Estudos do FGV Ibre demonstram que a versão reformulada do Bolsa Família ainda desestimula a participação de jovens homens no mercado de trabalho, especialmente nas regiões Norte e Nordeste, perfil que é altamente relevante para a mão de obra da construção civil, conforme pontua Duque. Para endereçar essas questões, alguns especialistas defendem a ampliação da flexibilidade no programa social como uma estratégia eficaz. André Bahia, CEO do FNNIC, ressalta que, embora reconheça a importância do Bolsa Família, sua atual configuração foi usada de forma política, gerando distorções. Segundo Bahia, a percepção de que as pessoas se acomodam no benefício, deixando de procurar emprego, prejudica o setor de construção civil, que depende de trabalhadores jovens e qualificados.

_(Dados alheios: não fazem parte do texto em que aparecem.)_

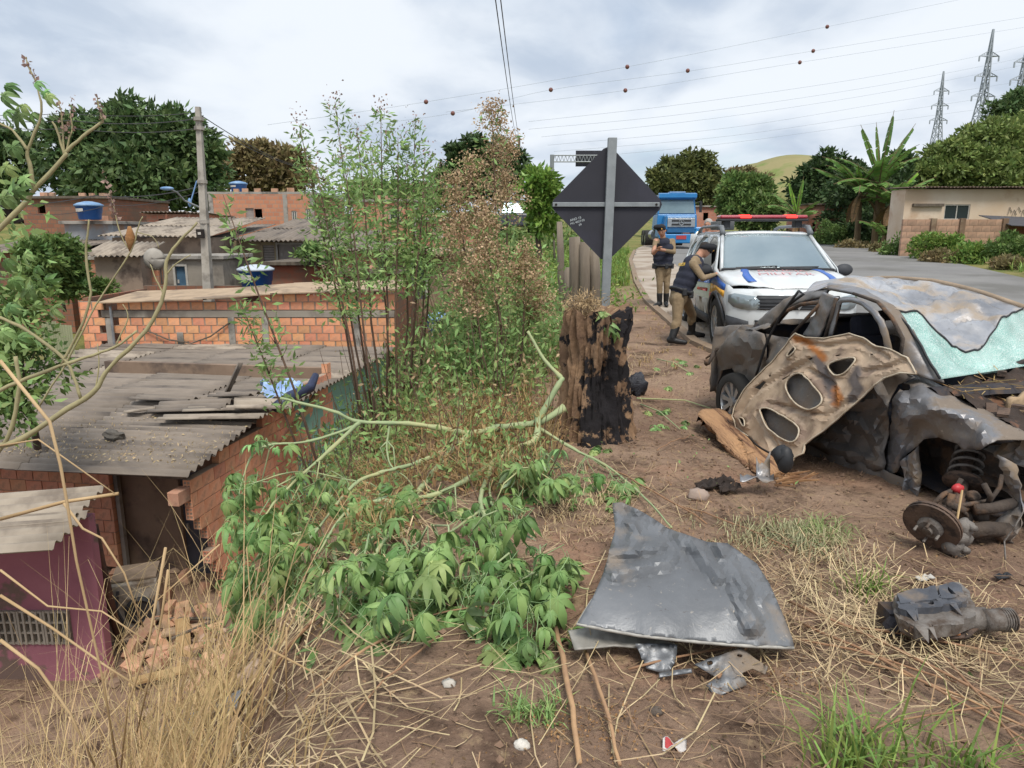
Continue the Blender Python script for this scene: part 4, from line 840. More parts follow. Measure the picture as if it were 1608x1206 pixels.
BWL = thing('boundary_wall', 'dusty block boundary wall with three piers before the cream house', 'wall', ((bx0+bx1)/2, YW, bz0))
POOL_W = brick_pool(.386, .14, .262, mat('weathered_block', 'a98670', 'b8957d', scale=2, rough=.95, bump=.3, obj=.14, c3='86705f', s3=.8))
brick_wall(BWL, (bx0, YW, 0), (1, 0, 0), (0, -1, 0), bx1-bx0, bz0-.3, bz1, POOL_W, Lb=.40, Hb=.276, T=.14)
for p in (1463, 1508, 1575):
    q = MB(); xx = px(p, 370, YW).x; q.box((xx, YW+.02, (bz0-.3+bz1)/2+.03), (.24, .24, bz1-bz0+.36)); q.build('pier', M_WALL['brown'], BWL, bevel=.01)
q = MB(); a, b = px(1584, 362, 33.5), px(1680, 362, 33.5); q.box(((a.x+b.x)/2, 33.6, .9), (b.x-a.x, .14, 2.2)); tag(q.build('garden_wall', M_WALL['orange']), 'orange plastered wall piece under the dark sheet at the far right', 'wall')
q = MB(); q.grid(lambda u, v: (lerp(bx1-.1, bx1+5, u), YW-.5+v*2.4, bz1-.25-.2*u+.5*v), 8, 2); tag(q.build('roof_sheet', mat('black_sheet', '3c3a3c', '4a484a', rough=.7, bump=.1), thick=.03), 'dark sagging sheet roof at the right end of the boundary wall', 'roof sheet')
H2_, _ = house('ruined brick wall building overgrown with climbing bush left of the bananas', 1268, 1330, 322, 380, 52, 4, M_BW['pink'], [(1276, 350, 1281, 376, 'hole')], ('slab', 0, .2, M_DKWOOD), name='brick_building', cat='building')
house('low brick wall house behind the blue truck', 1088, 1140, 325, 362, 66, 5, M_BW['pink'], [(1104, 334, 1112, 346, 'hole')], ('slab', 0, .2, M_CONC))
# ---- back of the diamond road sign
YS = 7.5; sc_ = px(957, 321, YS); d_ = px(1049, 321, YS).x-sc_.x
SG = thing('road_sign', 'back of a large black diamond road sign on a grey steel post beside the stump', 'road sign', (sc_.x, YS, 0)); cxs = sc_.x-.02
pl_ = rounded([(-d_, 0), (0, -d_), (d_, 0), (0, d_)], 0); rr = .07
pl_ = [(-d_+rr*.7, -rr*.7), (-rr*.7, -d_+rr*.7), (0, -d_+rr*.45), (rr*.7, -d_+rr*.7), (d_-rr*.7, -rr*.7), (d_-rr*.45, 0), (d_-rr*.7, rr*.7), (rr*.7, d_-rr*.7), (0, d_-rr*.45), (-rr*.7, d_-rr*.7), (-d_+rr*.7, rr*.7), (-d_+rr*.45, 0)]
M_SIGN = mat('sign_back_paint', '26262e', '2b2b33', scale=2, rough=.75, bump=.05, c3='30303a', s3=1.2)
sheet('plate', pl_, [], .2, lambda x, y: (cxs+x, YS+.05, sc_.z+y), M_SIGN, SG, thick=.004, smooth=False)
M_GALV = mat('galvanised_steel', '7d8284', '8c9193', scale=8, rough=.6, metal=.25, bump=.05)
top = px(962, 216, YS); bot = Vector((px(947, 500, YS).x, YS, -.3)); q = MB()
tdir = (top-bot); q.add([bot+Vector((-.045, -.02, 0)), bot+Vector((.045, -.02, 0)), bot+Vector((.045, .045, 0)), bot+Vector((-.045, .045, 0)), top+Vector((-.045, -.02, 0)), top+Vector((.045, -.02, 0)), top+Vector((.045, .045, 0)), top+Vector((-.045, .045, 0))], [(0, 3, 2, 1), (4, 5, 6, 7), (0, 1, 5, 4), (1, 2, 6, 5), (2, 3, 7, 6), (3, 0, 4, 7)]); q.build('post', M_GALV, SG, bevel=.006)
q = MB(); q.box((cxs-.01, YS+.035, sc_.z), (2*d_-.1, .028, .045)); q.build('crossbar', M_GALV, SG, bevel=.004)
for sx in (-1, 1):
    q = MB(); q.cyl((cxs-.01+sx*(d_-.085), YS+.022, sc_.z), (cxs-.01+sx*(d_-.085), YS+.01, sc_.z), .012, n=8); q.build('bolt', M_DARK, SG)
M_CHALK = mat('white_pen', 'b9c0c2', rough=.9, bump=0); sR = Matrix.Rotation(math.radians(90), 4, 'X')
for k, (tx, dx, dz, sz) in enumerate((('ANO 15', -.32, -.145, .034), ('MG 4027-03', -.30, -.175, .030), ('09', -.27, -.203, .030))):
    text_obj('lettering', tx, sz, M_CHALK, Matrix.Translation((cxs+dx, YS+.0485, sc_.z+dz)) @ Matrix.Rotation(math.radians(-16), 4, 'Y') @ sR, SG)
# ---- wooden fence posts behind the sign
for i, (xp, yt, yb, w, Y, lab) in enumerate([(884, 348, 440, .09, 11.5, 'thin dark leaning fence post left of the sign'), (907, 372, 470, .15, 9.3, 'left of the three thick grey posts behind the sign'), (921, 380, 472, .13, 9.2, 'middle of the three thick grey posts behind the sign'), (935, 392, 474, .13, 9.2, 'right of the three thick grey posts behind the sign'), (893, 420, 500, .1, 10.5, 'short dark post among the weeds left of the thick posts'), (872, 360, 395, .06, 24, 'distant pale fence post on the grassy verge')]):
    p = px(xp, yb, Y); t = px(xp-4+U(-2, 2), yt, Y); g = gz(p.x, Y)
    mb = MB(); mb.tube([Vector((p.x, Y, g-.2)), p.lerp(t, .5)+Vector((U(-.02, .02), 0, 0)), t], [w*.62, w*.55, w*.5], 9); mb.v = [(a+.02*nz(a*9, b*9, c*3), b+.02*nz(a*9, b*9, c*3+5), c) for a, b, c in mb.v]
    tag(mb.build('fence_post', mat('grey_post_wood', '857a6c', '6a6055', scale=7, rough=.95, bump=.6, stretch=(1, 1, .12)), None, True), lab, 'post', 'old wooden fence posts')
# ---- sign gantry
GT = thing('sign_gantry', 'grey steel gantry with a truss arm carrying a dark sign panel far down the road', 'gantry', px(868, 365, 58)); p = px(866, 300, 58); mb = MB()
g0_, g1_ = px(866, 372, 58), px(867, 243, 58); mb.tube([g0_-Vector((0, 0, 1)), g1_], .16, 8); mb.build('post', M_GALV, GT); mb = MB(); a, b, c, d = px(866, 244, 58), px(944, 244, 58), px(866, 254, 58), px(944, 254, 58)
mb.tube([a, b], .05, 5); mb.tube([c, d], .05, 5); n = 14
for i in range(n):
    t0, t1 = i/n, (i+1)/n; mb.tube([a.lerp(b, t0), c.lerp(d, (t0+t1)/2)], .028, 4); mb.tube([c.lerp(d, (t0+t1)/2), a.lerp(b, t1)], .028, 4)
mb.build('truss', M_GALV, GT); mb = MB(); a, b = px(904, 249, 58.2), px(946, 249, 58.2); mb.box(((a.x+b.x)/2, 58.2, a.z), (b.x-a.x, .08, px(0, 237, 58.2).z-px(0, 262, 58.2).z)); mb.build('panel', M_SIGN, GT)
# ---- utility pole with its fittings and cables
YP = 21.6; pt = px(311, 168, YP); pb = px(327, 450, YP); pb = pb+(pb-pt)*.35
UP = thing('utility_pole', 'pale concrete utility pole with a street lamp arm and black meter box', 'utility pole', pb); mb = MB(); mb.tube([pb, pt], [.2, .09], 4); mb.build('shaft', mat('pole_concrete', '9c968c', 'aaa49a', scale=3, rough=.9, bump=.2, c3='857f76', s3=2), UP)
AT = lambda f: pb.lerp(pt, f)
fz = lambda y: pt+(px(327, 450, YP)-pt)*((y-168)/282)
for y in (186, 200, 282, 345):
    mb = MB(); c = fz(y); mb.tube([c+Vector((0, 0, -.05)), c+Vector((0, 0, .05))], .15, 8); mb.build('clamp', M_CONC, UP)
mb = MB(); c = fz(364); mb.box(c+Vector((-.05, -.22, 0)), (.2, .14, .26)); mbx = mb.build('meter_box', M_DARK, UP, bevel=.01); mb = MB(); mb.box(c+Vector((-.05, -.293, .01)), (.09, .01, .07)); mb.build('label', M_FRAME, mbx)
mb = MB(); mb.tube([fz(325), px(290, 315, YP-.3), px(278, 302, YP-.6), px(268, 297, YP-.9)], .025, 6); la = mb.build('lamp_arm', M_GALV, UP); mb = MB(); c = px(262, 296, YP-1.0); mb.ball(c, (.2, .1, .055), 12, 6); mb.build('lamp_head', M_TLID, la)
mb = MB(); mb.tube([px(309, 284, YP), px(300, 315, YP-.1), px(298, 325, YP-.1)], .02, 5); mb.ball(px(298, 318, YP-.15), (.06, .05, .13), 8, 6); mb.build('cable_splice', mat('pale_blue_insulator', '6d8fb8', rough=.5, bump=0), UP)
M_CABLE = mat('cable', '3a3a3c', '47474a', rough=.7, bump=0)
def cable(lab, pts, r, sag=0, group=None, m=None, name='overhead_cable'):
    pts = [Vector(p) for p in pts]; o = []
    for a, b in zip(pts, pts[1:]):
        n = 14
        for i in range(n+(b is pts[-1])): t = i/n; o.append(a.lerp(b, t)-Vector((0, 0, sag*4*t*(1-t))))
    mb = MB(); mb.tube(o, r, 4); return tag(mb.build(name, m or M_CABLE), lab, 'cable', group)
cable('topmost thin cable running left from the utility pole across the mango tree', [fz(176), px(100, 177, 23), px(-60, 176, 25)], .011, .1)
cable('second cable running left from the utility pole, dark and straight', [fz(185), px(110, 189, 22), px(-60, 179, 23)], .014, .12)
cable('third cable running left from the utility pole below the dark one', [fz(200), px(110, 201, 22), px(-60, 190, 23)], .013, .12)
cable('cable sagging from the lamp arm leftwards over the water tank', [fz(288), px(150, 307, 24), px(-60, 322, 26)], .018, .15)
cable('lower slack cable from the pole towards the dark brick house', [fz(296), px(170, 322, 25), px(40, 335, 27)], .012, .15)
cable('upper cable leaving the pole to the right behind the brown tree', [fz(178), px(480, 262, 48)], .014, .3)
cable('lower cable leaving the pole to the right behind the brown tree', [fz(190), px(500, 268, 48)], .014, .3)
p2 = px(815, 216, 62); mb = MB(); mb.tube([px(815, 375, 62)-Vector((0, 0, 2)), p2], [.16, .11], 7); tag(mb.build('utility_pole', M_DKWOOD), 'far thin dark utility pole above the brown weeds', 'utility pole')
for i, (xa, xb, lab) in enumerate([(770, 813, 'left of the two cables crossing the sky to the far pole'), (780, 817, 'right of the two cables crossing the sky to the far pole')]):
    cable(lab, [px(xa-8, -120, 9.5), px(xb, 222, 62)], .012, .5, None)
# ---- transmission pylons, lines and marker balls
M_PYL = mat('pylon_steel', '8d949c', '9aa1a8', rough=.6, bump=0); M_HT = mat('line_wire', '9aa2ac', rough=.6, bump=0)
def pylon(lab, xt, yt, xb, yb, Y, w):
    t, b = px(xt, yt, Y), px(xb, yb, Y); b.z -= 14; T = thing('pylon', lab, 'pylon', b, 0, 'transmission pylons on the hill'); mb = MB(); h = t.z-b.z; r = .22; cx_ = t.x
    W_ = lambda f: lerp(w, .9, min(1, f/.62)) if f < .62 else lerp(.9, .12, (f-.62)/.38)
    C_ = lambda f, sx, sy: Vector((lerp(b.x, t.x, f)+sx*W_(f), Y+sy*W_(f), b.z+h*f))
    fs = [0, .1, .2, .3, .4, .48, .55, .62, .7, .78, .86, .93, 1]
    for sx, sy in ((1, 1), (1, -1), (-1, 1), (-1, -1)): mb.tube([C_(f, sx, sy) for f in fs], r, 4)
    for f0, f1 in zip(fs, fs[1:]):
        for (ax_, ay_), (bx_, by_) in (((-1, -1), (1, -1)), ((1, -1), (1, 1)), ((1, 1), (-1, 1)), ((-1, 1), (-1, -1))):
            mb.tube([C_(f0, ax_, ay_), C_(f1, bx_, by_)], r*.55, 3); mb.tube([C_(f0, bx_, by_), C_(f1, ax_, ay_)], r*.55, 3); mb.tube([C_(f1, ax_, ay_), C_(f1, bx_, by_)], r*.55, 3)
    mb.build('tower', M_PYL, T); tips = []
    for f, L_ in ((.60, 3.0), (.72, 2.8), (.84, 2.4)):
        for s_ in (-1, 1):
            q = MB(); c = Vector((lerp(b.x, t.x, f), Y, b.z+h*f)); e = c+Vector((s_*(L_+.8), 0, .1)); q.tube([c+Vector((s_*.6, .6, 0)), e], r*.7, 3); q.tube([c+Vector((s_*.6, -.6, 0)), e], r*.7, 3); q.tube([c+Vector((s_*.5, 0, 1.6)), e], r*.7, 3)
            for k in range(3): q.tube([c.lerp(e, .3+.2*k)+Vector((0, 0, 1.1-.35*k)), c.lerp(e, .4+.2*k)], r*.5, 3)
            q.tube([e, e-Vector((0, 0, 1.6))], r*1.1, 4); q.build('crossarm', M_PYL, T); tips.append(e-Vector((0, 0, 1.6)))
    return tips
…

Luiz França, presidente da Abrainc, acrescenta que a adoção de práticas mais informais no mercado de trabalho afasta os jovens do setor, além de afirmar que a formalidade é essencial para assegurar direitos e proteção social. Os líderes defendem a aprovação de um projeto de lei do deputado federal Pauderney Avelino (União-AM), que propõe um processo de transição no Bolsa Família, incentivando a procura por empregos formais.
A proposta prevê que o benefício seja mantido integralmente por um ano após a contratação de um trabalhador, e, caso o beneficiário perca o emprego, retorne ao valor completo do programa. Além disso, a bolsa seria progressivamente reduzida em 20 pontos percentuais ao longo de cinco anos, até o seu encerramento total.